Relaxed political front and increase in fertiliser prices by local manufactures allowed the fertiliser sector to lead the bull-run that was well supported by the Oil and Gas exploration and marketing stocks, thus allowing the benchmark triple digit gains on opening. Despite red numbers in international and regional equities and commodities, renewal of commitment by the authorities of resolving the ballooned circular debt did force the likely sellers on back foot, high priced stocks however continued to face sell-off on gains.
The KSE 100 index closed at 11868.88 levels with the gain of 307.21 points, while KSE 30 index bagged 348.31 points to close at 11243.40 levels. All Share index closed at 8215.84 levels after gaining 204.20 points. Total 165 scrips advanced 83 declined and 85 remain unchanged out of total 333 scrips traded.
The bull run initiated by cash rich local institutions did inspire gains in various frontline stocks, including those having infrastructural and supply threats hovering; thus questioning the future earnings of the companies under threat. While the popular rumour in the arena regarding CGT allowed every Tom Dick and Harry from the front line mid tier and low priced category to stage robust activity, the turnover failed to match gains.

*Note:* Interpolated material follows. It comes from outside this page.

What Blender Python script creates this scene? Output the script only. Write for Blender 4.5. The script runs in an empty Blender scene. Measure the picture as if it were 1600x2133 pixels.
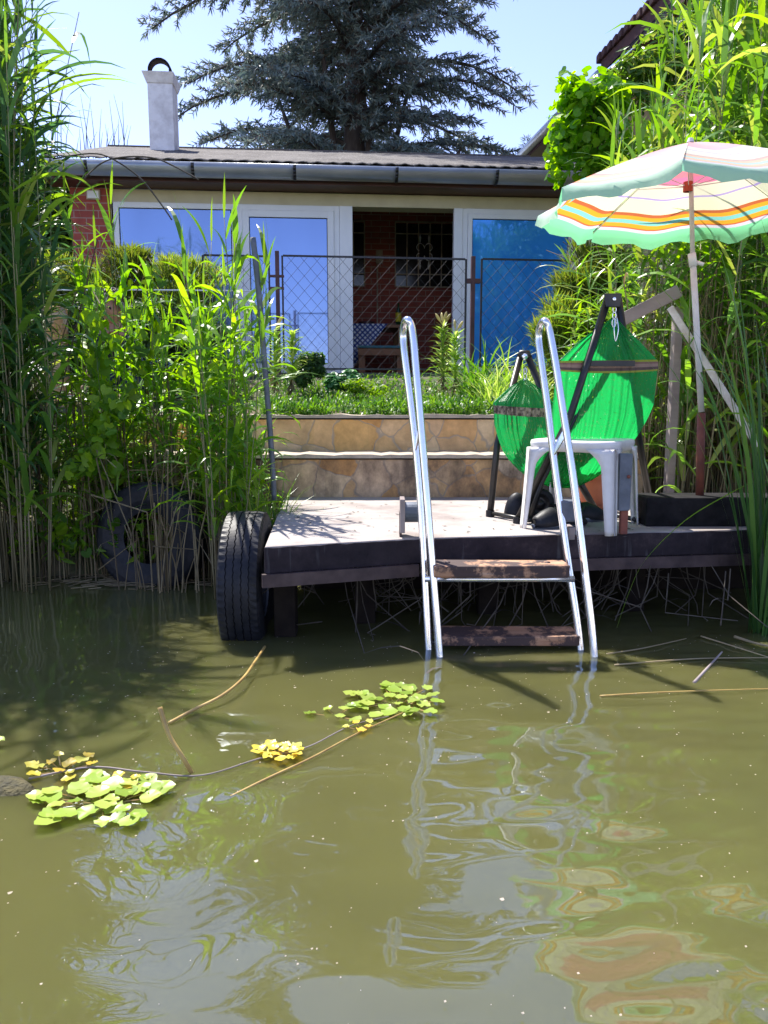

‘Indeed, the rumour regarding relaxation in CGT did support the run-up mainly as the deadline for CGT review as committed by FBR is getting closer (that allowed the local syndicate to set a stage for the sideliners awaiting turnover and follow-up to the bull-run), gloomy economic and financial situation will however keep the trading horizon restricted, caution therefore stays the call,’ said Hasnain Asghar Ali at Aziz Fidahusein.
‘Although, incorporation of proposed change in CGT mechanism by making CGT collection presumptive will certainly allow even the high priced stocks to gain values, rumour based activity in stocks struggling to find sustainable multiples need to be avoided along with those facing tough time due to gas curtailments and high debt portfolio,’ he added.